Scientist Links Melting Polar Ice to Greenhouse Effect but His Group's Own Research Shows Otherwise
April 6, 2009
Ice pack in the Arctic receding thanks to solar activity, not global warmng, critic claims.

Polar bear in Arctic. (AP photo)
But Dr. Walter Meier, a cryosphere scientist at the National Snow and Ice Data Center (NSIDC) in Boulder, Colo., admits he can’t prove that the link is cause-and-effect.
“The thing that’s very clear is that the sea ice changes that we are seeing go hand in hand with the warming temperature that we’ve seen, particularly in the Arctic and around the globe,” Meier told CNSNews.com.
Meier and a group of scientists from NASA – the National Aeronautics and Space Administration -- announced Monday that this winter had the fifth lowest maximum ice extent on record.
“The maximum sea ice extent for 2008-09, reached on Feb. 28, was 5.85 million square miles,” according to researchers at the NSDIC. “That is 278,000 square miles less than the average extent for 1979 to 2000.”
According to NASA, the NSDIC team used two years worth of data from NASA’s Ice, Cloud, and land Elevation Satellite (ICESat) to make his observations.
They found that seasonal ice averages about 6 feet in thickness, while ice that had lasted through more than one summer averages about 9 feet, though it can “grow much thicker in some locations near the coast.”

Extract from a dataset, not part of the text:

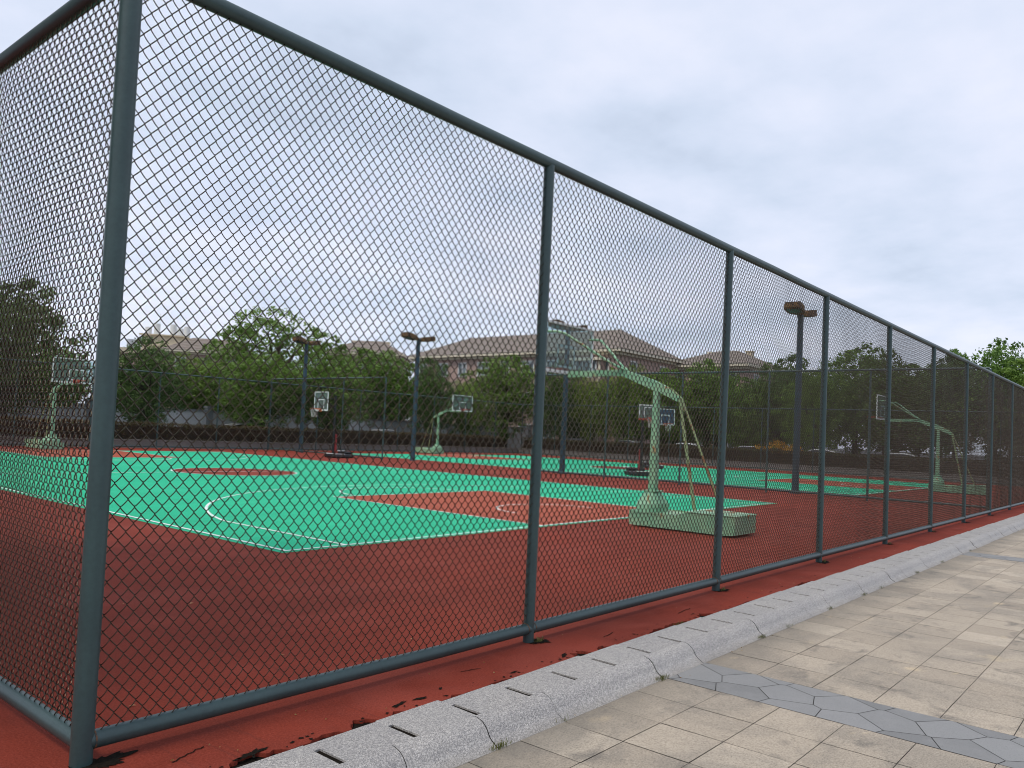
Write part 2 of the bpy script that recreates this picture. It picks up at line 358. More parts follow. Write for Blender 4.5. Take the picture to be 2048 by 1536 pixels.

CNSNews.com posed a question to Meier: “Given the fact that Arctic sea ice has changed many times in the past, how is it possible to know scientifically whether the melting is due to so-called man-made ‘global warming’ or to a natural cyclical phenomenon?”
Meier said he thinks there is a link between higher temperatures and increased greenhouse gases. But he admitted that sea ice has changed a lot through time and his understanding of long-term ice change is limited “somewhat” to century-old data.
“How it (Arctic sea ice) varied before our satellite record, which started in 1979, which is relatively short, is harder to say,” Meier told CNSNews.com, “although we have fairly good records at least back to the 1950s and somewhat that’s good through the early 1900s.”
But a veteran climatologist who questions the global warming idea, told CNSNes.com that NSIDC'’s own data refute Meier’s claim – and point to “solar activity” as a prime cause for the melting ice pack.
Dr. Joe D’Aleo, executive director of the International Climate and Environmental Change Assessment Project [ICECAP], said the depletion of sea ice in the Arctic is part of the Earth’s cycles – and “solar activity”
“The Arctic temperatures undergo a cyclical change every 60 to 70 years tied to cycles on the sun and in the oceans,” said D’Aleo, who was the first director of meteorology at The Weather Channel.
“You can see very warm temperatures in the 1930s then cooling and another warming in the last few decades in close correlation with solar activity,” he added, “but with a poor correlation with CO2.”
D’Aleo said that NSIDC’s own research put a spotlight on the correlation between melting Arctic ice sheets and solar activity back in 2007.
“One prominent researcher, Igor Polyakov at the University of Fairbanks, Alaska, pointed out that ‘pulses of unusually warm water have been entering the Arctic Ocean from the Atlantic, which several years later are seen in the ocean north of Siberia,’” D’Aleo said.
“These pulses of water are helping to heat the upper Arctic Ocean, contributing to summer ice melt and helping to reduce winter ice growth.”
Evolution of the Arctic
Regardless of its origin, the NASA and NSDIC scientists pointed out that melting sea ice is having profound effects on the Arctic.
According to Ronald Kwok, a research scientist at NASA’s Jet Propulsion Laboratory, older, thicker ice is disappearing and is being substituted by newer, thinner ice that is susceptible to the summer melt.
“Thin seasonal ice – ice that melts and re-freezes every year – makes up about 70 percent of the Arctic sea in wintertime, up from 40 to 50 percent in the 1980s and 1990s,” according to the NASA scientist.
“Thicker ice, which survives two or more years, now comprises 10 percent of wintertime ice cover, down 30 to 40 percent,” said another NASA researcher, Thomas Wagner.
The thinning ice is a problem for the Arctic’s wildlife and the people who reside there, Meier said.
“Of course there are also ramifications within the Arctic on wildlife that rely on the sea ice, such as polar bears, and seals, and walrus; and people that live in the Arctic that rely on the ice for transportation, for hunting, where the ice is really part of their culture,” he added.
Ironically, however, the scientists say the Arctic sea ice melt may uncover new ocean routes, new terrain for natural resources exploration, and change geographical ownership, according to the observations by NASA and the NSIDC.
“As this ice goes away, we’re going to have new trade routes, new opportunities to explore for natural resources, and it will completely change the geo-political landscape,” said NASA’s Wagner.
Wagner added that change in landscape may involve “everything from the potential for security issues for the U.S. to think about to how to respond to other nations that are making claims to the Arctic.”